Recently, I was being interviewed for a television program and the presenter was trying to tease me: “You’re a writer, so you get up at noon, right? You’re not used to actually having to work.” In another time, I would have gone along with the joke, but in that moment, I realized just how absurdly far off the stereotype was from my actual life. I get up at 6am and work non-stop all day. That week, like the many before it, I had spent all weekend either glued to my computer or reading and underlining the towering stack of books on my desk. I couldn’t remember the last real vacation I’d had, save for the occasional morning at the beach. I mean hell, since I was 21, I had only worked harder and harder, always taking on more than I could manage. I didn’t come on TV to be called lazy by some professional jokester. I was the only one who could call me that.
This epiphany could have shaken me awake, given me the lucidity of a monk, made me ask myself: My God! What was I doing with my life? The logical thing would have been to detach myself from the vain exigencies of productivity, follow the enlightened path set out by what few wise men the world has produced, and resign from professional life in search of truth. I was the author, after all, of La España vacía (Empty Spain), and many readers had told me how that book had moved them to take life more calmly, had helped them discover the extent to which urban and capitalist acceleration had alienated them from what really mattered in life.
What a beautiful book I could write if I could just get away from the hustle and noise of the city. How pretty it would look – a personal reflection in slow, musing prose – in the window of a small village bookshop, surrounded by the smell of woodsmoke and the sounds of a sheepdog barking in the distance. Urban readers would love it. I would promote it by touring every major city in Spain, giving endless presentations and interviews, leaving no time to sleep or eat, jumping off one high-speed train and onto the next – all while praising the benefits of a quiet and secluded life. I would take commissions for articles I would have to write at night, skipping dinner to pack for the next day’s journey, since the book’s translations would have me touring across Europe, hopping from one festival to the next. In the end, defeated by the dark circles under my eyes, exhausted from extolling the benefits of the peace and quiet of the countryside, my doctor would up the dosage of my hypertension meds, prescribe me a pill for my anxiety, another for my insomnia, and urge me to take it easy lest I collapse from a heart attack. If you think this sounds like hyperbole, take a glance at the intercontinental itinerary of Byung-Chul Han, the hyperactive and hyper-popular philosopher who never stops writing essays, delivering lectures, and giving interviews criticizing the work pace of others, while refusing to moderate his own
Personally, I give everything to my work because I’m passionate about what I do.
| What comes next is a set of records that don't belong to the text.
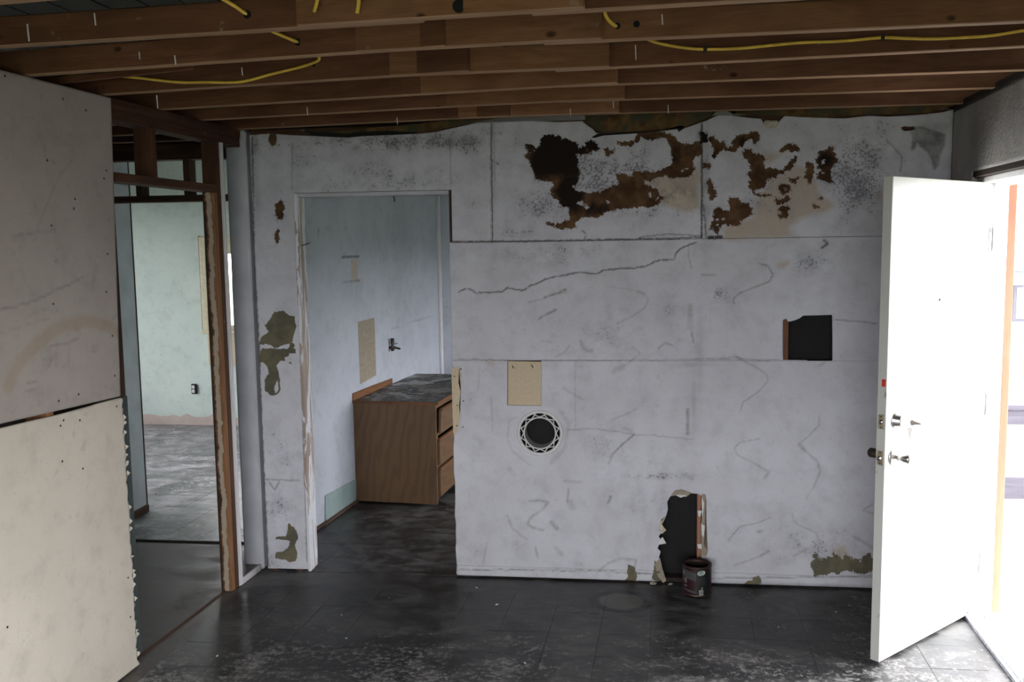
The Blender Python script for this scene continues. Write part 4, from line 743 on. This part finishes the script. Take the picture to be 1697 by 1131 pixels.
# nail sticking out of the jamb, valve on the wall
n0 = Kp(503, 405); board('long_nail', (DX0 + .012, .05, ony(496, 408, .05)[2]), (DX0 + .068, .035, ony(513, 403, .035)[2]), .004, .004, M_nail, wall_back, bev=0)
nh = ony(652, 322, .06); board('hanging_nail', (nh[0], .06, 2.016), (nh[0] + .008, .05, 1.985), .004, .004, M_nail, wall_back, bev=0)
vq = Kp(645, 572); vx = XK(vq[0])
valve = empty('shutoff_valve', (vx, vq[0], vq[1]), label='small dark metal shutoff valve sticking out of the kitchen wall above the cabinet', cat='valve')
lathe('stub_pipe', [(0, 0), (.010, 0), (.010, .05), (0, .05)], M_cast, valve, M=Matrix.Translation((vx, vq[0], vq[1] - .02)) @ Matrix.Rotation(math.pi / 2, 4, 'Y'), n=12)
lathe('valve_body', [(0, -.045), (.013, -.045), (.016, -.02), (.012, 0), (.016, .02), (.013, .05), (0, .05)], M_cast, valve, M=Matrix.Translation((vx + .025, vq[0], vq[1])), n=14)
tube('outlet_spout', [(vx + .03, vq[0], vq[1] - .02), (vx + .06, vq[0], vq[1] - .024), (vx + .085, vq[0], vq[1] - .03)], .008, M_cast, valve)
board('lever', (vx + .03, vq[0], vq[1] + .005), (vx + .065, vq[0], vq[1] + .012), .010, .006, M_cast, valve)

# ------------------------------------------------------------------ far room
lbox('plaster', I4, -6.05, -4.16, 3.94, 3.952, 0, 2.85, M_mint, wall_far); lbox('plaster', I4, -4.16, -3.20, 3.94, 3.952, 0, .95, M_mint, wall_far)
lbox('plaster', I4, -4.16, -3.20, 3.94, 3.952, 1.81, 2.85, M_mint, wall_far); lbox('plaster', I4, -3.20, -1.62, 3.94, 3.952, 0, 2.85, M_mint, wall_far)
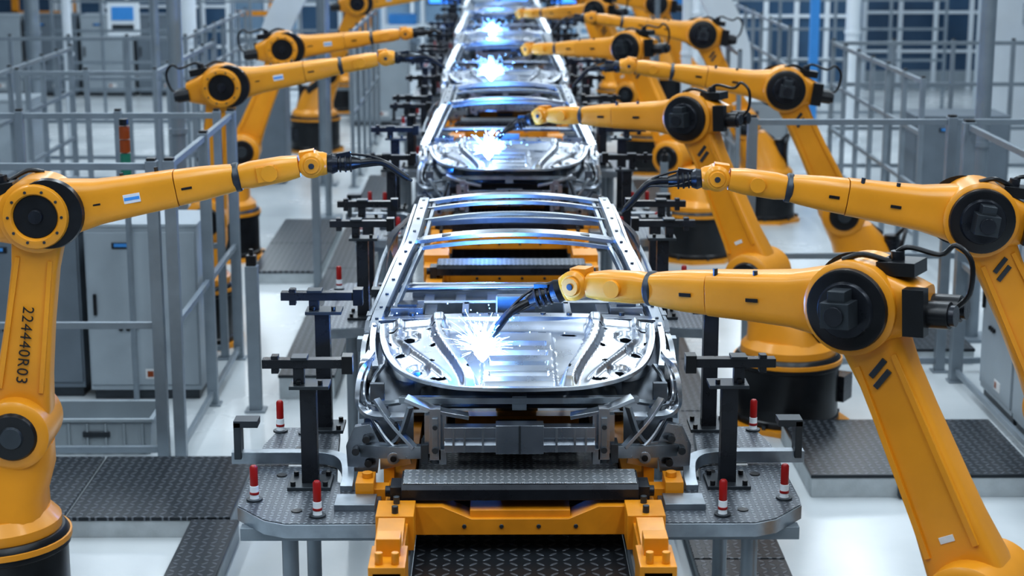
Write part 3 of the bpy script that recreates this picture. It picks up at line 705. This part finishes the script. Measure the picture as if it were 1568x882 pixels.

I don’t suffer it with resignation; I enjoy it. Another philosopher, Spanish writer and scientist Remedios Zafra, says that having a passion for your job is just capitalism’s spider web, catching us all like little flies. And while I share her critique of exploitation and precariousness in the cultural professions, it’s hard for me to feel like I’m a victim when my work gives me so much pleasure. I used to brag about being lazy, but it was just for show. I’m not hiding anymore: The truth is, I love being in a hurry, and I thrive on being overworked. I enjoy multitasking with a passion. As I write, I’m about to go live on my weekly radio show. I was just texted the script, and I’m taking a break from writing to review it and suggest a few changes. Tomorrow I have two deadlines for articles that I’ve only half finished – and I still don’t know when I’ll find the time wrap them up – and the day after tomorrow I’m giving a lecture 300 miles away. The galley proofs have just been delivered for my next book, which I have to review in less than a week.
Some would rather crawl back into bed and cry than deal with all that, but I love being busy, and I’m good at it. I’m great at managing stress, as the corny entrepreneurs say, and I don’t see any shame in it, nor do I feel like my life is slipping away. This is what life is all about. Life is better when it’s lived with urgency – not searching in the silence of nature for an ineffable truth that lies on the other side of a mountain. Life is noisy. Life is messy.
I have a friend – a successful lawyer – with an intense passion for literature. He dreams about leaving the law and retiring so that he can write the novel he’s been obsessing about for years, but never has the time to compose. Sometimes I encourage him: You’re swimming in money, you don’t need any more, why don’t you just quit that job you hate and start doing what you love. Last time I told my friend this, he lowered his voice and confessed his true fear: “But what if I quit only to find out I’m actually a really bad writer?”